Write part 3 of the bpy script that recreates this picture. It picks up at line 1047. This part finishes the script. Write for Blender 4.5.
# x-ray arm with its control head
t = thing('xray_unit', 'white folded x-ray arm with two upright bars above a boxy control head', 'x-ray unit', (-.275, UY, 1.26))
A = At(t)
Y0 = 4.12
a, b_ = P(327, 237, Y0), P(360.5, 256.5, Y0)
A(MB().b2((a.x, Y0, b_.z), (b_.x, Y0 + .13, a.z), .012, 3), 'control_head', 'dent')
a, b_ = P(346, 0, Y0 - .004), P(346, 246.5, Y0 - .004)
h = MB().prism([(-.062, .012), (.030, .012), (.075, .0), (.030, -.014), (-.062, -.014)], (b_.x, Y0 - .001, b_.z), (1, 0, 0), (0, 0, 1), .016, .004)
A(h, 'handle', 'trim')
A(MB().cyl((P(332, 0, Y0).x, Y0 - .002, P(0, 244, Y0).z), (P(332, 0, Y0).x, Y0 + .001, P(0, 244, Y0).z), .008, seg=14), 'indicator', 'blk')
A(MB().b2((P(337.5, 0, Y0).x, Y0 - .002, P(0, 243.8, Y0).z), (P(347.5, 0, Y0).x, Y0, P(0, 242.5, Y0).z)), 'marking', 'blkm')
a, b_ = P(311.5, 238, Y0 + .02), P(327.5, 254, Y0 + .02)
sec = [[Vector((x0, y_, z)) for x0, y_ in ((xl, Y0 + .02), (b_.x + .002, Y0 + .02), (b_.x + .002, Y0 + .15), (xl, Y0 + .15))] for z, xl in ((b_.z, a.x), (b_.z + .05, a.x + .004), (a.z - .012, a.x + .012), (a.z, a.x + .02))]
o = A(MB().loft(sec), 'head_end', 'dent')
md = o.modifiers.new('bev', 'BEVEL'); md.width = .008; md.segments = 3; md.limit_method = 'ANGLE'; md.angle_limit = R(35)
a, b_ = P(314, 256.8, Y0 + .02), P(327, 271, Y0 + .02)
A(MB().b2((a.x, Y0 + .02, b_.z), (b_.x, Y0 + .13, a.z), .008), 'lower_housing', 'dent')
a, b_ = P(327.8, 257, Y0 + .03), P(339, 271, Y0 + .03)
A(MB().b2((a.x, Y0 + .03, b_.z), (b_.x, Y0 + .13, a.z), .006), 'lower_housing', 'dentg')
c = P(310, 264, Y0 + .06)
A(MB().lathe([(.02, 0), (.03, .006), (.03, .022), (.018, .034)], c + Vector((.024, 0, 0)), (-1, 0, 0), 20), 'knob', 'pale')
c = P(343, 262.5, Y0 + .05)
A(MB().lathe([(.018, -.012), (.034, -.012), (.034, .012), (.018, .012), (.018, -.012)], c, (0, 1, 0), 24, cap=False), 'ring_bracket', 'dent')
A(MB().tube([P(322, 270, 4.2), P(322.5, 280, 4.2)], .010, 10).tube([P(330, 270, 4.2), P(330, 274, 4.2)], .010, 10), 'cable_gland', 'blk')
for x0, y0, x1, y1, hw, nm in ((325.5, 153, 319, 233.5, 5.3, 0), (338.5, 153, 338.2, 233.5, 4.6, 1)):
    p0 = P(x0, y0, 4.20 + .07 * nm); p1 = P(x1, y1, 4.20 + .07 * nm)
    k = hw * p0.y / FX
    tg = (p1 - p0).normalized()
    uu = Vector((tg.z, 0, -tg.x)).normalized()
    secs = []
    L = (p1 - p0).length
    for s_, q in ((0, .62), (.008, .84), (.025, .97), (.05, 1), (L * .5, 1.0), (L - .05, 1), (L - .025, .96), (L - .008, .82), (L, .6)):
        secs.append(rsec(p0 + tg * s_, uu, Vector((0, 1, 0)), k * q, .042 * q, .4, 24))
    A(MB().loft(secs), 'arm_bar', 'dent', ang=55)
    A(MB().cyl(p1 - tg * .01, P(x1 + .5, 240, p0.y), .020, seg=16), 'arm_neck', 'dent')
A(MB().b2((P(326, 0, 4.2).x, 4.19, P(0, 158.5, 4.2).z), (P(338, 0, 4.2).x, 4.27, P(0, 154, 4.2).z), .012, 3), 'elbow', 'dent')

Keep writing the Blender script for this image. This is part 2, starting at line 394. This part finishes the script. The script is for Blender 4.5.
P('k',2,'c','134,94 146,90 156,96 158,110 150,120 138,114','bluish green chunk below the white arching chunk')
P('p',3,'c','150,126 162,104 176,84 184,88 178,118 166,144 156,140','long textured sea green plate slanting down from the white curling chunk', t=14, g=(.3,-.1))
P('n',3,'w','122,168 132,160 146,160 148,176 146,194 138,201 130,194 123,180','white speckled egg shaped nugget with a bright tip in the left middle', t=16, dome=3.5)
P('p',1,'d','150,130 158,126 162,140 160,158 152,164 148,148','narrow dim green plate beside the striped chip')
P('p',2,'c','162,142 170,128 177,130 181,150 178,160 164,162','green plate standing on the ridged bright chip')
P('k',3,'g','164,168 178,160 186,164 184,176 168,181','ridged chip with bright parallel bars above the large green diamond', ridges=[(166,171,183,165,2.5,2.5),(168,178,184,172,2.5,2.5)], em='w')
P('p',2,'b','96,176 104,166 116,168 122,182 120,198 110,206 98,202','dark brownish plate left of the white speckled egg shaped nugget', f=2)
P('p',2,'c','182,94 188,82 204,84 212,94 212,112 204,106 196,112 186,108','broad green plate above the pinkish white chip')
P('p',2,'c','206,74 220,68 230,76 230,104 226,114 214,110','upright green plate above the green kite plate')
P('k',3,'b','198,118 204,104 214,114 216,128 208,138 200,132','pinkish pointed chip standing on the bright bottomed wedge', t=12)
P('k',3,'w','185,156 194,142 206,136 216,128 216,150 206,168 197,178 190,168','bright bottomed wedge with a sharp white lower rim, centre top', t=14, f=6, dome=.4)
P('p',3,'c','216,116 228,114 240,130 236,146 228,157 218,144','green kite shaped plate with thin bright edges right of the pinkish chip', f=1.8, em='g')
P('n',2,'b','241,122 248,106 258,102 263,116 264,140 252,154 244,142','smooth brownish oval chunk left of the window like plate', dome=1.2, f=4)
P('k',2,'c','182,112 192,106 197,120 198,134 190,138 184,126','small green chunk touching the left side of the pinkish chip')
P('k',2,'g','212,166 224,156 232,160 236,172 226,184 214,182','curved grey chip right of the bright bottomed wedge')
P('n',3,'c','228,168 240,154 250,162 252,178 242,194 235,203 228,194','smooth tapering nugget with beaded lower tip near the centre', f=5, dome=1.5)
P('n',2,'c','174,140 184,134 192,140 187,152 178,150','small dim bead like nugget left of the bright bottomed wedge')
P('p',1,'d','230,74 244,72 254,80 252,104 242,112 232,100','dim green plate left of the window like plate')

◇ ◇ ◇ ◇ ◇

> **WORK TO COMPLETE**:
Only lines with the word "finishes" are wanted, so copy each one from the records.

> **RESPONSE TO THIS TASK**:
Write part 3 of the bpy script that recreates this picture. It picks up at line 1047. This part finishes the script. Write for Blender 4.5.
Keep writing the Blender script for this image. This is part 2, starting at line 394. This part finishes the script. The script is for Blender 4.5.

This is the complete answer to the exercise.